We started Chapter |Intro| by asking one of the first questions any system architect must ask:

What available technologies will serve as the underlying building blocks?

When the inventors of the Internet asked that question in the mid-1970s, there weren’t many options. The ARPANET was an experimental wide-area network, and the Ethernet had just been invented by researchers at Xerox. At the time, large mainframe computers were the norm, with Digital Equipment Corporation’s PDP-11 (a 16-bit minicomputer that would inspire Intel’s x86 and Motorola’s 68000 microprocessors) being the most influential offering in the “small and affordable” computer market.

To set a bit more historical context, demonstrating the viability of packet switching itself—as opposed to circuit switching technology used by phone companies—was the ARPANET’s main innovation. The ARPANET, in turn, was built on top of two existing technologies: (1) 64kbps digital circuits leased from AT&T, and (2) a 16-bit processor from Honeywell, a peer of the PDP-11 that was typically deployed in industrial environments. The former provided the link technology and the latter was programmed to forward packets.

Jump forward to the present day, and the technology landscape is very different. Today’s phone companies emulate voice circuits on top of a packet-switched substrate that can be directly traced back to the ARPANET. Hundreds of link technologies have been introduced (and abandoned), with Ethernet continually adapting to serve as a ubiquitous communication technology. And while some low-end packet switches are still implemented in software running on general-purpose processors, there are now domain-specific chips optimized for packet switching, analogous to the emergence of GPUs for graphics and TPUs for AI.
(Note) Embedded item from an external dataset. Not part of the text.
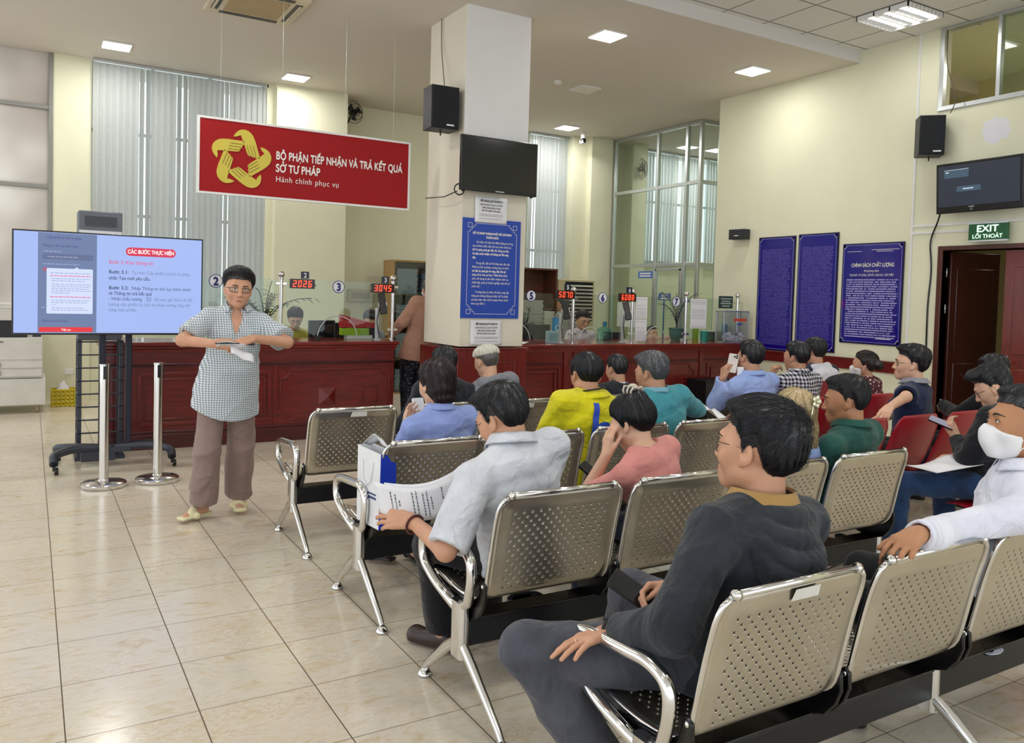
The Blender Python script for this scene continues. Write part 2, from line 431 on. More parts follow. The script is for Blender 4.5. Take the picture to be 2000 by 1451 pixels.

This chapter gives an overview of these building block technologies, which then serve as the basis for Part II. While this chapter focuses on Ethernet, we caution that other technologies do exist. We discuss some of them in the last section, but Ethernet is the example technology that we describe in detail. If you understand Ethernet in depth—both its links and switches—you can more easily digest any other technology you encounter.